Digital technologies are being deployed to minimize touch points in our new “touchless economy” such as video/phone conferencing, e-commerce, and instant messaging. Where work-from-home is not an option, spacing markers on the floor and physical barriers between client and customer are being installed.

The shop floor is the heart of your company: “the part of a workshop or factory where production, as distinct from administrative work, is carried out.” By definition the shop floor will never have the opportunity to work from home. You comply with OSHA, not only as a requirement, but because you are that employer who provides a safe working environment valuing your team and their contribution.

You’ve used Lean and Gemba Walks to identify and improve value streams in your operations.

Now you need to examine shop floor processes that require high-touch and interpersonal interactions, from paper-based information to MRO parts and supplies. Within your ecosystem there remain opportunities to reduce contact and implement social distancing while supporting Lean manufacturing principles. Movement on the shop floor can make it difficult to stay 6 feet apart, but it is now critical to maintain distance between individuals, and eliminate potential transmission opportunities.

Many companies across industries have implemented work-from-home standards for administrative positions. Tasks such as optimizing operations and MRO inventory requirements can easily be managed remotely. This requires dynamic tools that ensure decision makers have real-time access to inventory, historical purchases, and the ability to control replenishment triggers and manage target levels in order to be responsive. Forecasting is difficult in these times, so it is more important than ever to have data visibility.

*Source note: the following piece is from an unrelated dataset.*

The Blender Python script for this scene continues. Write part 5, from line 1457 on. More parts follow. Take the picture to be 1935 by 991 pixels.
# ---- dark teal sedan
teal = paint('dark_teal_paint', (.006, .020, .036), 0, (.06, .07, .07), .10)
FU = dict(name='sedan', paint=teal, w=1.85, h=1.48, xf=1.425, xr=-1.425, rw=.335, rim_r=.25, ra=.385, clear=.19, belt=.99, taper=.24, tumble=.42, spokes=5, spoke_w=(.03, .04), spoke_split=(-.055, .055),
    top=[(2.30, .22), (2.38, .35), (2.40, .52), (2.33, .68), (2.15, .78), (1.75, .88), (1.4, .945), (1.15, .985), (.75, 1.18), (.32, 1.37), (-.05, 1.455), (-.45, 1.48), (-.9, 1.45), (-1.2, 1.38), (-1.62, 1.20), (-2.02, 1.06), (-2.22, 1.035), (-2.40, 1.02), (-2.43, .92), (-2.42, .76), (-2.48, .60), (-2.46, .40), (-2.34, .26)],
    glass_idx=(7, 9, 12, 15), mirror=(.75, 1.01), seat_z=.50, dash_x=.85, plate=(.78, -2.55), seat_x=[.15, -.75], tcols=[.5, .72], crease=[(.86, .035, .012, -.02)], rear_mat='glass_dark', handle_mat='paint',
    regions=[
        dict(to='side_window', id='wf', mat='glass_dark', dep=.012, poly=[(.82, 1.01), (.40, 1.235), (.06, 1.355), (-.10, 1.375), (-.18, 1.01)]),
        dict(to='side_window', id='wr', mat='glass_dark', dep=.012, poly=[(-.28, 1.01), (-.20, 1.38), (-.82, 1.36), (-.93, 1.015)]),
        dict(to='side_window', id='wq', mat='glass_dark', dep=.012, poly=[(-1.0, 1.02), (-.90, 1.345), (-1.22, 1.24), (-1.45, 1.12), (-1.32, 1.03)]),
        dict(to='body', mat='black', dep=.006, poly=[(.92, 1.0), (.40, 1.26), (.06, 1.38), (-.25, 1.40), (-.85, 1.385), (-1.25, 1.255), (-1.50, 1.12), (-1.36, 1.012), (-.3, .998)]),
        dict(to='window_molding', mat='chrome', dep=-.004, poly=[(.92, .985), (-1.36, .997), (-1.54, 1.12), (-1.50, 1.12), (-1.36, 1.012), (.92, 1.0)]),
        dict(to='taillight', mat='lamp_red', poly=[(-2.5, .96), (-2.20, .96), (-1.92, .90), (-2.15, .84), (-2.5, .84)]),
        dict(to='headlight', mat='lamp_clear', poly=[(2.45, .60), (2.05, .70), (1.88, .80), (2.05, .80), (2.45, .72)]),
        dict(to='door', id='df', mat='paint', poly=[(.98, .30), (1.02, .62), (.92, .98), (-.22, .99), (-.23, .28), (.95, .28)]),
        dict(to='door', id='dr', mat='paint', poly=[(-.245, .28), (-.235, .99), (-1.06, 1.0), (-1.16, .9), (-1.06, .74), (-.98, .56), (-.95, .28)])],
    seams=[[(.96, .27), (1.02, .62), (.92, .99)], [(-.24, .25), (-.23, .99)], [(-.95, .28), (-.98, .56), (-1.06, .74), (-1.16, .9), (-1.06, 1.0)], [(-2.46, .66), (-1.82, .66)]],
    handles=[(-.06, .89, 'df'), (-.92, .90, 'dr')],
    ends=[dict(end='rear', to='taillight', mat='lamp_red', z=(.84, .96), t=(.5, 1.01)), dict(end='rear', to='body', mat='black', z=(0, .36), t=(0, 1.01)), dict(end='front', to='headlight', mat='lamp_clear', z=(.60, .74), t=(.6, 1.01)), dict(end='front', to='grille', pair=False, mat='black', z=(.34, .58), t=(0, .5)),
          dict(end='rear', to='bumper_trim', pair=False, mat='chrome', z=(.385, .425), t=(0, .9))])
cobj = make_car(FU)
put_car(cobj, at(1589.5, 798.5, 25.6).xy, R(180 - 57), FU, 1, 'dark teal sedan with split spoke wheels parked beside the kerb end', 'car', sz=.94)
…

But the shop floor where your production takes place will always require human interaction. Maintenance, repair, and operations tasks generally require travelling from point-of-use to the supply room, resulting in both travel time and unavoidable interactions along the way. The opportunity to minimize travel and interaction with the supply room exists:

  • Eliminate paper – Make use of online technology as much as you are able – checklists, picklists, and requisitions. This results in no one passing paper.
  • Reduce interactions and eliminate wait-time:
    • If you have a supply room, leverage online requisitions to allow advance staging for easy pickup with minimal interaction. Have your customer's requisitioned items pre-picked and staged for pick-up and not received by hand.
    • Consider a cart delivering to point-of-use, with items pre-picked from an internal requisition. This option has the added benefit of eliminating individual travel time.
    • Consider vending solutions if you don’t already have them to support a minimal touch, self-serve environment.
  • Build in regular cleaning cycles – Technology can clearly help with social distancing, but using technology often requires physical handling of items such as kiosks, tablets, desktops. Modify existing cleaning schedules to include regular and frequent cleaning of these devices and all other high-touch areas, as well as establishing guidelines for staff on PPE and hand cleaning.
  • Read "Lean performance: For no surprises, standardize it"

Whether you are continuing operations or are preparing for a return to work, return to your Lean techniques to critically examine your processes for physical touchpoints. Reducing touch points in operations not only allows a manufacturer to implement social distancing beyond physical space adjustments, but also supports Lean processes by eliminating touchpoints and motion while ensuring value continues to flow.